> [Requirement] Report every line in the listing that contains the string "picture".

====

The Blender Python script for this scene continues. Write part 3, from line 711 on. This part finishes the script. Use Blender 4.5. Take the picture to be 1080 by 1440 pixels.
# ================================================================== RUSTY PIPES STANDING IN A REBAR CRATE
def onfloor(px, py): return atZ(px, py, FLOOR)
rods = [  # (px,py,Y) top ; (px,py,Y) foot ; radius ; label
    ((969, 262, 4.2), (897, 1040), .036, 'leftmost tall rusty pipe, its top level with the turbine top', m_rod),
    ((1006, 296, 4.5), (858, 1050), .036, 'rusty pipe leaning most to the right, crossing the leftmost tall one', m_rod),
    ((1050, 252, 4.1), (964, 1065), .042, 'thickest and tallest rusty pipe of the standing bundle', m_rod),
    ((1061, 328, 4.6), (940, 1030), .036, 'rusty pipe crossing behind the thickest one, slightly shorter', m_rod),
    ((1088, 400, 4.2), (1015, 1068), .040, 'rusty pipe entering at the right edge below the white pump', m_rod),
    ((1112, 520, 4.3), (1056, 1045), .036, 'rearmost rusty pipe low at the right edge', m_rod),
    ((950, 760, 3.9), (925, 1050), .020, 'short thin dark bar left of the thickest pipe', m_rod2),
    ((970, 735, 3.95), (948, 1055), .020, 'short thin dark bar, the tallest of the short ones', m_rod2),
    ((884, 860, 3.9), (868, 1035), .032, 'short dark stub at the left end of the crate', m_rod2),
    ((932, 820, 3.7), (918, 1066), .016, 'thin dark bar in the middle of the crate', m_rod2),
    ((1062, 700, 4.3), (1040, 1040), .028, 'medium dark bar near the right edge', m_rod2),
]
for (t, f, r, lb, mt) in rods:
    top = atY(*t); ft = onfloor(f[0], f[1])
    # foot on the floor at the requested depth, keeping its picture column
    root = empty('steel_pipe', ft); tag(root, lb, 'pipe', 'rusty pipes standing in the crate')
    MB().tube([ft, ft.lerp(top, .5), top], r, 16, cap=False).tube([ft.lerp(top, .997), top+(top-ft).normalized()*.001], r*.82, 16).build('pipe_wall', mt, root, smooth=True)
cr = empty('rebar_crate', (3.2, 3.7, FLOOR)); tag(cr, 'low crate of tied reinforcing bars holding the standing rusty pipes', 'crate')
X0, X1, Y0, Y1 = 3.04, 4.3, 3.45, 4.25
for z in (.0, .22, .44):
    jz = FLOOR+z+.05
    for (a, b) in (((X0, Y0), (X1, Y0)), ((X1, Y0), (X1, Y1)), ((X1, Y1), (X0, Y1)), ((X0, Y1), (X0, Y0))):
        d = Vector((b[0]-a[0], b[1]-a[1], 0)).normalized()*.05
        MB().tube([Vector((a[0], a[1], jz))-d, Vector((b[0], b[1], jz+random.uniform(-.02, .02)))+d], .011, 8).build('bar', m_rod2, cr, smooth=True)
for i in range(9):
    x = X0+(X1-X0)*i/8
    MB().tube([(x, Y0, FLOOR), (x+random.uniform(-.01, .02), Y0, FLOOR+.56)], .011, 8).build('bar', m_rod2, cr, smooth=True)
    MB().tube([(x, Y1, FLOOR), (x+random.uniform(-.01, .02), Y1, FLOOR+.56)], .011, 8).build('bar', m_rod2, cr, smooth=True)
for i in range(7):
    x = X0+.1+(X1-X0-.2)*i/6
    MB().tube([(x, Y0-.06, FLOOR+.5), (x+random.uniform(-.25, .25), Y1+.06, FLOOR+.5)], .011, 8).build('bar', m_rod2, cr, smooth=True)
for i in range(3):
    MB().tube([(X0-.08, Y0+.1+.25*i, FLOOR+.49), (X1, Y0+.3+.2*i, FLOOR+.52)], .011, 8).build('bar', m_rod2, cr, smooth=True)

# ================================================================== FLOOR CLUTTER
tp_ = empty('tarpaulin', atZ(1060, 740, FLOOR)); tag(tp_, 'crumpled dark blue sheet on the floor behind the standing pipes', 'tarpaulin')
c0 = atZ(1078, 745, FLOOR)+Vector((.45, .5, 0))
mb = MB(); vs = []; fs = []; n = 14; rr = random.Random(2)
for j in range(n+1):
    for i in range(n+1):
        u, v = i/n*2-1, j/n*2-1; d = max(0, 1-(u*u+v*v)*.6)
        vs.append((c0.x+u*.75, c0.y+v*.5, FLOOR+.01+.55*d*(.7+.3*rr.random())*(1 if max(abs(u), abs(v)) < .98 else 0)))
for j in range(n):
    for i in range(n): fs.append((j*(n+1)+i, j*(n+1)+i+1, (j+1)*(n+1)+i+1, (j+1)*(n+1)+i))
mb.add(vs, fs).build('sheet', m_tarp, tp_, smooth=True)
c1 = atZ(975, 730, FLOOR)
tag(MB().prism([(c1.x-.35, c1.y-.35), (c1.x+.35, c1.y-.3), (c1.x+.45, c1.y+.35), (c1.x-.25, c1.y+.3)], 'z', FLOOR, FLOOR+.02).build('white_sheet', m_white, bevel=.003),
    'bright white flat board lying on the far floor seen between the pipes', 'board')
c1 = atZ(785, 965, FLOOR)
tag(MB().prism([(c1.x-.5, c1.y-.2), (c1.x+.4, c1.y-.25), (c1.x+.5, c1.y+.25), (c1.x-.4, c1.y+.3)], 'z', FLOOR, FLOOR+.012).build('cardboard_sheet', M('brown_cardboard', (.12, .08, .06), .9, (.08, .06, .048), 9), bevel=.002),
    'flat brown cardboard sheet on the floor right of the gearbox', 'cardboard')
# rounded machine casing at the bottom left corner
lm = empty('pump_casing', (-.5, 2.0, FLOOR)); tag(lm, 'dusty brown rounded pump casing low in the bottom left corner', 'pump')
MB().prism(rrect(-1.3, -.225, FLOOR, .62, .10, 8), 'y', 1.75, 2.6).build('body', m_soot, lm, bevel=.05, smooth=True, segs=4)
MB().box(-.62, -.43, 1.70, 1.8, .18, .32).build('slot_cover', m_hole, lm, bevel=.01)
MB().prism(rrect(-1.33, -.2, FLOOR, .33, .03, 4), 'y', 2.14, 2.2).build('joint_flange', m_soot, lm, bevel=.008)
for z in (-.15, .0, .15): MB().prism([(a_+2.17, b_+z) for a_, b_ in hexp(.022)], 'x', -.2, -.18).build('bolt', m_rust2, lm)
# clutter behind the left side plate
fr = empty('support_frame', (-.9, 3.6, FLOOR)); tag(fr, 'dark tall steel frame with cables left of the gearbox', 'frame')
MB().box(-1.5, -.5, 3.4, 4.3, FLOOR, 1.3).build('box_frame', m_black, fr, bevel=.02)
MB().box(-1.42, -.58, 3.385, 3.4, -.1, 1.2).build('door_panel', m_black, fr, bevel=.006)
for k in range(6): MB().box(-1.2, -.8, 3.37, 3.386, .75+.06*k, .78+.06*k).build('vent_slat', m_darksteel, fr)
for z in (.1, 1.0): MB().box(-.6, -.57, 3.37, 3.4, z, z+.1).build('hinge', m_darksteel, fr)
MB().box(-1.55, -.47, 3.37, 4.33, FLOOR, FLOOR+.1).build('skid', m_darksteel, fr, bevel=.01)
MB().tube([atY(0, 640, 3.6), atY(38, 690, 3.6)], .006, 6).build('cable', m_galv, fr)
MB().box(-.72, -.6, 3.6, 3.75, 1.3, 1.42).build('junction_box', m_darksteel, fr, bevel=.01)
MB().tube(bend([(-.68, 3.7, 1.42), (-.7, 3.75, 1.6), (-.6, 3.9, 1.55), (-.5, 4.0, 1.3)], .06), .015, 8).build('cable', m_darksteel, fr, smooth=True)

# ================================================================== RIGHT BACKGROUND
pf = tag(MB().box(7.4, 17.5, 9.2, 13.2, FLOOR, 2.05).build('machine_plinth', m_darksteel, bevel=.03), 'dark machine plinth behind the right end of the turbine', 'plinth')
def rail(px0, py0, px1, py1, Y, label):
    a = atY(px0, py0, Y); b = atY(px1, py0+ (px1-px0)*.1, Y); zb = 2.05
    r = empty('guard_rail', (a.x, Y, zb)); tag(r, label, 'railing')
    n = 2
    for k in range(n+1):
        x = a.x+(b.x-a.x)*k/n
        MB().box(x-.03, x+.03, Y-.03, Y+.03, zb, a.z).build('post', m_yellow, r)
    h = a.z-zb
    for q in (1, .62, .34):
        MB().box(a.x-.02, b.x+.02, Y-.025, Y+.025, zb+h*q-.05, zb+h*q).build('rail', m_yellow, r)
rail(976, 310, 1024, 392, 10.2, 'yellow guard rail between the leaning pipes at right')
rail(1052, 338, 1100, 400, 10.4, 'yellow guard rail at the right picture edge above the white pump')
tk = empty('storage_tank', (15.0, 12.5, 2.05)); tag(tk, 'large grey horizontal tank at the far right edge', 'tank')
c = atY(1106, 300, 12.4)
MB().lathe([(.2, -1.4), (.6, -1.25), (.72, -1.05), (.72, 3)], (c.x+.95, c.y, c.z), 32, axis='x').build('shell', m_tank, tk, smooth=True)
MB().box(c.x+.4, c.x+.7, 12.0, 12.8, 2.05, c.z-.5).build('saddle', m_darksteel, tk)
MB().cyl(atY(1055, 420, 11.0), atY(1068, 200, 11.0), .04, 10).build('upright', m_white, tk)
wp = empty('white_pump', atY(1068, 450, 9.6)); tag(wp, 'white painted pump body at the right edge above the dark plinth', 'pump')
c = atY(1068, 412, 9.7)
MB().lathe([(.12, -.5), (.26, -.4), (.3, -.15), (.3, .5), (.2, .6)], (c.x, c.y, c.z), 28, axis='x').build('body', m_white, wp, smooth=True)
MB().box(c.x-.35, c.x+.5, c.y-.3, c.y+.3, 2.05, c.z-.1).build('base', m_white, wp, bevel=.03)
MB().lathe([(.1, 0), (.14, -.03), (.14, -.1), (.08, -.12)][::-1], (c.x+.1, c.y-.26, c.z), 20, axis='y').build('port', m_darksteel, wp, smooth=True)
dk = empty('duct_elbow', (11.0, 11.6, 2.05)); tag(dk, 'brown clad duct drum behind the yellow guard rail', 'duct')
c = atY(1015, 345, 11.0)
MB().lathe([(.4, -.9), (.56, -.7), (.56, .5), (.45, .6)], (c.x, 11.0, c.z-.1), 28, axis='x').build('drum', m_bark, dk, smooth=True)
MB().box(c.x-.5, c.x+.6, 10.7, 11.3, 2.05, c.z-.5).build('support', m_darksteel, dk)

====

> [Finished exercise]
The Blender Python script for this scene continues. Write part 3, from line 711 on. This part finishes the script. Use Blender 4.5. Take the picture to be 1080 by 1440 pixels.
    # foot on the floor at the requested depth, keeping its picture column
rail(1052, 338, 1100, 400, 10.4, 'yellow guard rail at the right picture edge above the white pump')